DELİLLERİN DEĞERLENDİRİLMESİ VE GEREKÇE: 6100 sayılı HMK'nun 355/1 maddesi uyarınca, istinaf sebepleriyle sınırlı olarak yapılan inceleme sonucunda; Dava; davacının davalı Otomat Mot.Araç.Tic.Ltd.Şti'nden satın aldığı dava konusu aracın ayıplı olduğu iddiasıyla aracın yenisiyle değiştirilmesi istemine ilişkindir. İlk derece mahkemesince yapılan yargılama sonucunda yukarıda açıklanan gerekçe ile; davacının davasının kabulüne, dava konusu aracın davalılar tarafından ayıpsız misli ile değiştirilmesine karar verilmiş, karara karşı davalılar vekilleri tarafından ayrı ayrı istinaf kanun yoluna başvurulmuştur....
Ne var ki, bu yanlışlığın giderilmesi yeniden yargılama yapılmasını gerektirmediğinden hükmün düzeltilerek onanması HUMK'nun 438/7. maddesi gereğidir. 3-Davacı, davalıdan 67.191,30-TL bedelle satın aldığı aracın ayıplı olması nedeniyle ayıpsız misli ile değiştirilmesi, bu mümkün olmazsa ödediği bedelin iadesi için eldeki dava açmış, aracın ayıpsız misli ile değiştirilmesine karar verilmiştir.
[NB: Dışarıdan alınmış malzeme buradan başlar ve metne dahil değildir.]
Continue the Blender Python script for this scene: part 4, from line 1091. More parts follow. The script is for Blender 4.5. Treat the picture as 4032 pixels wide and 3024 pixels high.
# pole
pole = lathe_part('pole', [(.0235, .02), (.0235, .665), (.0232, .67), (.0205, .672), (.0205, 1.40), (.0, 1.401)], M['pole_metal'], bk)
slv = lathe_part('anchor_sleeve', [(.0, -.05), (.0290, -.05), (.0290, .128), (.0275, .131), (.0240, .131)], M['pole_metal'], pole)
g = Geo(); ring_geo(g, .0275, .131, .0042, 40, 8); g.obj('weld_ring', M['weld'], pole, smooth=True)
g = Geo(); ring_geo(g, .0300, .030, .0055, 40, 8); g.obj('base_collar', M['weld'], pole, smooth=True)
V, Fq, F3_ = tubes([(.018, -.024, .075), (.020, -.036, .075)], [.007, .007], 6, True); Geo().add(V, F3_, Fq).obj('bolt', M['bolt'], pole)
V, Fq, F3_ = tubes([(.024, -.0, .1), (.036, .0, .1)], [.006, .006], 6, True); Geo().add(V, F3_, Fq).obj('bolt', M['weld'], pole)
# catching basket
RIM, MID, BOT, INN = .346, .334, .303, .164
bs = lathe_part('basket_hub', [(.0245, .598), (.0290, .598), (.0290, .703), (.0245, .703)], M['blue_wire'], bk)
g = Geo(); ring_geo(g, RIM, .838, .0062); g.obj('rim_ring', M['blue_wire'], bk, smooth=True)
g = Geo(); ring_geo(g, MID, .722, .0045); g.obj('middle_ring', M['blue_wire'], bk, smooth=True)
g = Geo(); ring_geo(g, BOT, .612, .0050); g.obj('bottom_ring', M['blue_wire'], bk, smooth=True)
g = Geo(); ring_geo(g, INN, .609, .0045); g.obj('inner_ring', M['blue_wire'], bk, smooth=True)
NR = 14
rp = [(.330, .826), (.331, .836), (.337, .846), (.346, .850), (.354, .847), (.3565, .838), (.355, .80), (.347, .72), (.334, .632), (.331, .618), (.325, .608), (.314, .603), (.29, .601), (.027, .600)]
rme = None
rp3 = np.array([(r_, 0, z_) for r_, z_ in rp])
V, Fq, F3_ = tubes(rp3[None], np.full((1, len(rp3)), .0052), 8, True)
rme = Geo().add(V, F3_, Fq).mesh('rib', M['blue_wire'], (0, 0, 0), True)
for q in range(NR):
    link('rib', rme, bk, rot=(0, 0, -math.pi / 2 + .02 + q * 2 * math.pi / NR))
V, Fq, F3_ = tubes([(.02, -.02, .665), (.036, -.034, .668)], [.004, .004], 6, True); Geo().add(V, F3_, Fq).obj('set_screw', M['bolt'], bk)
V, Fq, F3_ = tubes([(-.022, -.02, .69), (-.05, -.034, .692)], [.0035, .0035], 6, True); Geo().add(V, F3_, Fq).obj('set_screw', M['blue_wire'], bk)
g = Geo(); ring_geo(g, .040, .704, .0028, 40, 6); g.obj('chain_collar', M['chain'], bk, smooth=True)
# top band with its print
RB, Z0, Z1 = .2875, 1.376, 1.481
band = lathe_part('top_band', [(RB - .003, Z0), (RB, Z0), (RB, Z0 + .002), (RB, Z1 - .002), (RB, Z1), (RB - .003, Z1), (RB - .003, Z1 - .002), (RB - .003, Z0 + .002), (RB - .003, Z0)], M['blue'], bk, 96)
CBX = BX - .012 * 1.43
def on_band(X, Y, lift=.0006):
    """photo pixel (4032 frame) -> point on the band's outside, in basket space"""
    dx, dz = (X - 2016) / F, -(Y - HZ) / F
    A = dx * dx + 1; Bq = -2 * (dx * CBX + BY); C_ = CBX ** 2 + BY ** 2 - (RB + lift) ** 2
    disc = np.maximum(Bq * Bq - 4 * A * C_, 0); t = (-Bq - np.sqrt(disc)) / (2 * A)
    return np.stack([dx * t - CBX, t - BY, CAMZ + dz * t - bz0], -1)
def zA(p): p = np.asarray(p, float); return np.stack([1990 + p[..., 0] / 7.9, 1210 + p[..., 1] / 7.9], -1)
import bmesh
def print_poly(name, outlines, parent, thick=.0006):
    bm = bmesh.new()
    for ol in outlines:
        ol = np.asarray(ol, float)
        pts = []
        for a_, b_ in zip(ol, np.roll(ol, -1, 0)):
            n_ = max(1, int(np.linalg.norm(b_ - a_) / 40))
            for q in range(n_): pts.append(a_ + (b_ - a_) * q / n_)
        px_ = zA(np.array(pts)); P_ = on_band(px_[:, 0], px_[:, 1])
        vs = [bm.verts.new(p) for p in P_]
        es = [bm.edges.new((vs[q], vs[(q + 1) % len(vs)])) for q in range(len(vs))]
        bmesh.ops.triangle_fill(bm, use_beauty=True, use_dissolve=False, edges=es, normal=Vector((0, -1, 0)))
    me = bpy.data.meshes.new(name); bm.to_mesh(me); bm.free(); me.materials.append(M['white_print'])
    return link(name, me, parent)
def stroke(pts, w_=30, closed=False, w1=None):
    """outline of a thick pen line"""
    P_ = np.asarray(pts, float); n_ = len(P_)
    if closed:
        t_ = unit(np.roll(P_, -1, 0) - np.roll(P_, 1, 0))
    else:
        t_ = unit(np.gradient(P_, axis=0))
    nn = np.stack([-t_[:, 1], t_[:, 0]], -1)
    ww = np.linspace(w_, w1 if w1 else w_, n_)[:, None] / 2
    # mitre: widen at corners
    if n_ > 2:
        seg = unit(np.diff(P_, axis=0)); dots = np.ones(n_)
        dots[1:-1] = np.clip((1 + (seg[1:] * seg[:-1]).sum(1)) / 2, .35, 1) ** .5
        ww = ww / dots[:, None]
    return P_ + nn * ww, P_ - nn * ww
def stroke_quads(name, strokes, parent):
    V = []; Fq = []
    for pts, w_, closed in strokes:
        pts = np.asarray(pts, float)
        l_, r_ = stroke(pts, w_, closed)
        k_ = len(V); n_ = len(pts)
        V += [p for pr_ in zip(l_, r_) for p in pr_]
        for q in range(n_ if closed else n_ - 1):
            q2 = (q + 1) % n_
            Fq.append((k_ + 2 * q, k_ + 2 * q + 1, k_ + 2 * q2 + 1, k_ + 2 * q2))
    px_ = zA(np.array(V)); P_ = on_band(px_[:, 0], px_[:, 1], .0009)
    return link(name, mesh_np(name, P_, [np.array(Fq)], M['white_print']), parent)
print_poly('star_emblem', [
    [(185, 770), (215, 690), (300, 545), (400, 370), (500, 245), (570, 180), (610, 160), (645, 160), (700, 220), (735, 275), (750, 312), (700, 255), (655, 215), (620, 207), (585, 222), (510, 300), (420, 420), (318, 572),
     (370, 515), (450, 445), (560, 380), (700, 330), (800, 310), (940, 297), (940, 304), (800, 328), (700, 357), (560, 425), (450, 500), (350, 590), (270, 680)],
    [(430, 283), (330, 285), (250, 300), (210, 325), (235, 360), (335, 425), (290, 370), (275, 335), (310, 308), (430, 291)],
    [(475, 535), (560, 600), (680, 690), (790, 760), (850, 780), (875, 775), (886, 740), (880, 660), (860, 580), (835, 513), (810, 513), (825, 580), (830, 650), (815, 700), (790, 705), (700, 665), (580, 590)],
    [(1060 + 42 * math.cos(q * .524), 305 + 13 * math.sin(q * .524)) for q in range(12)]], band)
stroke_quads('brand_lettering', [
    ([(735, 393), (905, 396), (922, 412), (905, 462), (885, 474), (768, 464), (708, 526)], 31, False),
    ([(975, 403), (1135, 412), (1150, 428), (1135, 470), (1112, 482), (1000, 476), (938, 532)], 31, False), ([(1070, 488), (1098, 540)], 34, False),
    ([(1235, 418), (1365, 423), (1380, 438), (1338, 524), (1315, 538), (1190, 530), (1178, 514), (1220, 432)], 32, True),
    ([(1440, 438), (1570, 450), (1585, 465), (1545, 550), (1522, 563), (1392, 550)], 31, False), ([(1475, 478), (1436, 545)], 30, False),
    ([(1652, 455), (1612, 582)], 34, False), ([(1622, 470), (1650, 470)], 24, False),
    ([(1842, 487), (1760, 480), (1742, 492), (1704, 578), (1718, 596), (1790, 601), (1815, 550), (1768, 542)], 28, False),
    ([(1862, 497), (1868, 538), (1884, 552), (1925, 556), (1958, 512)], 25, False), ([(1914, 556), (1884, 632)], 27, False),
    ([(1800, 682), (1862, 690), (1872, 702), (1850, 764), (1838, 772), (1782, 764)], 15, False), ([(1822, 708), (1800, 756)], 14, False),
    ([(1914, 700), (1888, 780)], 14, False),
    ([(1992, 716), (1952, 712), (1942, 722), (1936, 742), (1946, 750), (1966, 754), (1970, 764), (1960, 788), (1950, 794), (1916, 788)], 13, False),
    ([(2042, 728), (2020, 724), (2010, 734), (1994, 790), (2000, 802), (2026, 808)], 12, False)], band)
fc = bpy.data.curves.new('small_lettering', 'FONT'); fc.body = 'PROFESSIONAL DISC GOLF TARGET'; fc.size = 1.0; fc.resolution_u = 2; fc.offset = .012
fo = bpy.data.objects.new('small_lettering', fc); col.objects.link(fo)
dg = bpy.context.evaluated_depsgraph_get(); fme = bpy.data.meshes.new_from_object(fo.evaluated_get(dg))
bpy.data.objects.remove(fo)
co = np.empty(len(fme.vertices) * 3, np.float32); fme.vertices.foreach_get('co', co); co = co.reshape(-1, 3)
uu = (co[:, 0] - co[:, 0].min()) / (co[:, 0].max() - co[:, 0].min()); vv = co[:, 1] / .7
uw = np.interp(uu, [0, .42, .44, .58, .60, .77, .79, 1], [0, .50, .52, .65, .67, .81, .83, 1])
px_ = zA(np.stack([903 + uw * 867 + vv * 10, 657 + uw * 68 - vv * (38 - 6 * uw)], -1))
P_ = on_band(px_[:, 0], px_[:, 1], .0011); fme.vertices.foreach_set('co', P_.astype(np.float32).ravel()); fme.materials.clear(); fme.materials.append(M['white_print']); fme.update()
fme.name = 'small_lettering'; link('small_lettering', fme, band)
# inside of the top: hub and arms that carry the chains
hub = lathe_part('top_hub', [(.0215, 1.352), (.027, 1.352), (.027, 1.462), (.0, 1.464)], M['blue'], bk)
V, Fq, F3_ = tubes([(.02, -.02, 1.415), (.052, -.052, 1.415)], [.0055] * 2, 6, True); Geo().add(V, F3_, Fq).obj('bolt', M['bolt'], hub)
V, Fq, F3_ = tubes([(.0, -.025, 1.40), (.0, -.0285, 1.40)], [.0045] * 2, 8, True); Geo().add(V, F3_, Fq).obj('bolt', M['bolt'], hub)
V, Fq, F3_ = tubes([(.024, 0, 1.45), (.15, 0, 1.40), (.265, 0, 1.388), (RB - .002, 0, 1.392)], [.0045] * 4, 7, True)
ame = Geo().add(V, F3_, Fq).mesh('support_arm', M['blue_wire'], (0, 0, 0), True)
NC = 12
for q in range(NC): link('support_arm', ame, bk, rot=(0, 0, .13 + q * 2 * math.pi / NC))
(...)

Mahkeme kararının hüküm fıkrasının 2 bendinde harç peşin alındığından yeniden alınmasına yer olmadığına şeklinde karar verilmiş ise de dava konusu aracın bedeli 67.191,30-TL olup dava açılırken toplam 55,40-TL harç ödemiştir. Mahkemece karar tarihi itibariyle harca esas dava değeri üzerinden nispi karar ilam harcı hesaplanmalı ve yargılama sırasında peşin ödenen harcın mahsubu ile eksik kalanın davalıdan tahsili ile hazineye irat kaydına karar verilmesi gerekirken, yazılı şekilde karar verilmesi usul ve yasaya aykırı olup bozmayı gerektirir....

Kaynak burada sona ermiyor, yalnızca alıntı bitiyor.